Declaring email bankruptcy has always seemed like a total cop-out to me. It says “I am helpless and incapable of handling the flows of information that I have selected for myself. Won’t someone save me from myself? Failing that, I will give up, and push the problem on to you – because if really want me to read something you sent me, you now need to send it to me again”.
Take Rich’s 16000 unread email example: don’t you just know that most of that mail must be complete crap? Lose it, dude!
Add a rule to move all the mailing list stuff into separate folders, run that rule on your inbox, and mark all those as read, and then unsubscribe from those mailing lists. Clearly, you’re not keeping up with them.
For everything else automated, if you get something opt-in that you are not keeping up with, then unsubscribe (unless it’s non-opt-in / spam, in which case you want better spam filtering). Anything (especially items that are work-related or software-related) that can be moved into trac / bugzilla / a wiki / any form of tracking system or knowledge repository should be, so that it doesn’t get lost forever, and so that you and your managers and coworkers can see what tasks are pending, and can allocate extra resources if needed.

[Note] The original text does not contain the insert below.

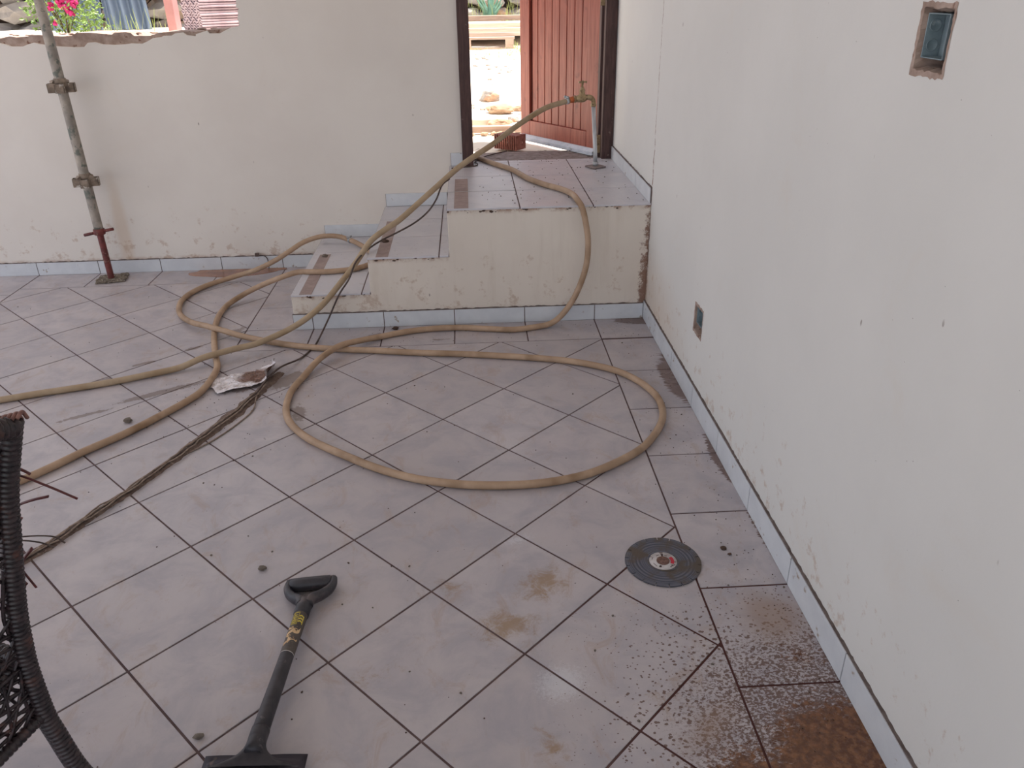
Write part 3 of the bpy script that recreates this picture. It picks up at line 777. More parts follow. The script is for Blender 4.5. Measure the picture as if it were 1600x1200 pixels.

After removing all the above (mailing lists, spam, work-related, software-related), from 16000 mails, probably only 100 max were from humans / businesses you know and actually require you to do anything, and have real-world consequences if you don’t. Move those into a separate folder (I call mine “action”), and just work through them. If there is no actionable item from a friend’s or workmate’s or client’s email, but it feels rude to not reply, then send a one line thank-you reply to be polite, mark as read, and move on!
Honestly, 16000 unread mails is probably the world’s way of telling you to consume less information, and learn to ignore more stuff.